Anecdote (February 2013): “Yours,” I yelled, amidst the chaos. And the closing bell rang, surprising me. Frightening me. Leaving me short 100 wheat contracts, which may not sound scary, but in 1990 I was a pit trader, trading my own money. Which wasn’t much but was everything. And 100 contracts was 80 too many – to hold overnight anyway. Naturally, news hit the tape that Egypt purchased wheat. So I raced to call my roommate, who assisted Chicago’s biggest grain trader, and explained my dilemma. “Please dude, just ask where wheat is gonna open tomorrow,” I pleaded, shaking. In the background, I heard the famous wheat trader say, “Yep, Egypt will scare other buyers in, we’ll open up 12 cents, maybe 15.” I hung up. Stunned. You see, 5 cents higher would’ve wiped me out. 6 cents bankrupted me.
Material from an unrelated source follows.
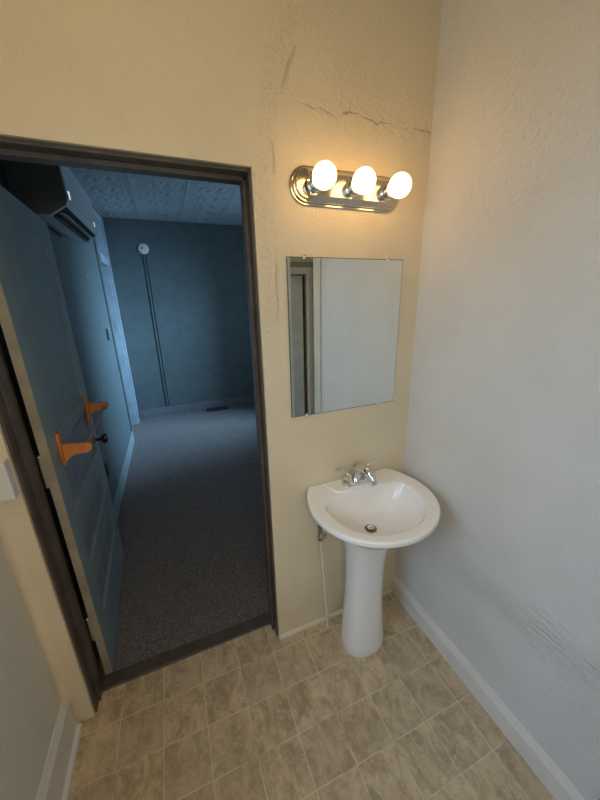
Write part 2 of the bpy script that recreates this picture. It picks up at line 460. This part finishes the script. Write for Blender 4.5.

And 15 cents, well… So I stumbled out to LaSalle. Banged a right, to the lake, where I wandered for hours. Into the abyss. Praying for rains on the plains. A coup in Cairo. Some act of god. Anything. And I felt those conservative folks who told me to take the safe NY investment banking job were probably right. You see, I’d graduated nine-months earlier, and turned JP Morgan down. But what was done was done. So at dusk I trudged home. Busted. Disgusted. Resigned to work for my clearing broker, to pay-off my debts. Swearing to never take reckless risks again, subjecting my future to dumb luck. And my roommate burst in, “Where you been? I’ve looked everywhere, thank god you’re ok, we were winding you up, the market expected the Egypt news — it’s already priced in!” So anyhow, I retraced those steps along Lake Michigan last week. Thinking how I loved Chicago, and the unique breed of cat that wanders off to The Windy City. And smiled. Remembering the day wheat opened a penny lower.

 

Good luck out there,

 

 Eric Peters

 Chief Investment Officer

 One River Asset Management

 

Disclaimer: All characters and events contained herein are entirely fictional. Even those things that appear based on real people and actual events are products of the author’s imagination. Any similarity is merely coincidental. The numbers are unreliable. The statistics too. Consequently, this message does not contain any investment recommendation, advice, or solicitation of any sort for any product, fund or service. The views expressed are strictly those of the author, even if often times they are not actually views held by the author, or directly contradict those views genuinely held by the author. And the views may certainly differ from those of any firm or person that the author may advise, converse with, or otherwise be associated with. Lastly, any inappropriate language, innuendo or dark humor contained herein is not specifically intended to offend the reader. And besides, nothing could possibly be more offensive than the real-life actions of the inept policy makers, corrupt elected leaders and short, paranoid dictators who infest our little planet. Yet we suffer their indignities every day. Oh yeah, past performance is not indicative of future returns.